L.I. Landscaper Tried to Mow Down Muslim Women: Cops

A Long Island landscaper with a virulent hatred of Islam tried to run over two Muslim women at a suburban gas station after threatening to kill them because of their religion, police said Thursday.

Joseph Ballance, 23, pleaded not guilty Thursday to aggravated harassment in the Aug. 20 confrontation. It came less than a week after an Ecuadorean man was beaten and robbed in an alleged bias attack in a nearby community in Suffolk county, where tensions over Hispanic immigration have simmered for years.

Ballance approached 49-year-old Chervern Cartier and her 20-year-old daughter, who were wearing the traditional Muslim robes called abayas, at a Hess gas station parking lot in Smithtown, authorities said. The daughter's name was not released.

After hurling epithets at the women and threatening to "chop you up into little pieces and kill you," Ballance spat on their car and drove his 1999 Green Mercury toward them before driving off, according to police and a court complaint.

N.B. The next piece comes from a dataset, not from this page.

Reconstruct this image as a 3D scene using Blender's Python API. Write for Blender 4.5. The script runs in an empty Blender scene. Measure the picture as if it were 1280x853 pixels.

The self-employed landscaper later told investigators, "They don't belong here" and "They shouldn't be walking around like that," Detective Sgt. Robert Reecks said.

"He is full of hatred," Reecks said. "He saw them, the way they were dressed, and it just set him off."

Ballance was being held on $10,000 cash bond. He is represented by the county Legal Aid Society, where the telephone rang unanswered Thursday evening. The organization has a policy of not commenting on ongoing cases. A message left at his Islandia home wasn't immediately returned.

The women weren't hurt. One of them took down the license plate number on the car Ballance was driving and gave it to police, Reecks said. No working telephone number for Cartier could be found.

The misdemeanor aggravated harassment charge against Ballance is used for crimes related to a victim's race, religion or certain other characteristics. If convicted, he could face up to four years in prison.

The Council on American-Islamic Relations, a national Muslim advocacy group, urged authorities to consider federal civil rights charges against Ballance. A spokesman for federal prosecutors didn't immediately return a telephone call Thursday evening.

In the victim's statement, Cartier said a white male came up behind them yelling, "Take that stuff off. What do you think it is, Halloween?" according to Newsday. The man followed them into the store, continuing to yell.

In a statement signed by Ballance, he said that while he was at the station, "two people dressed for Halloween looking like the wicked witch," pulled in, the Long Island paper reported.

"I don't have any idea what they were wearing," the statement said. "They shouldn't be allow to wear that around here.

"This is not Iraq. They should not be dressing like that here. Send them back to Iraq," he said in the statement.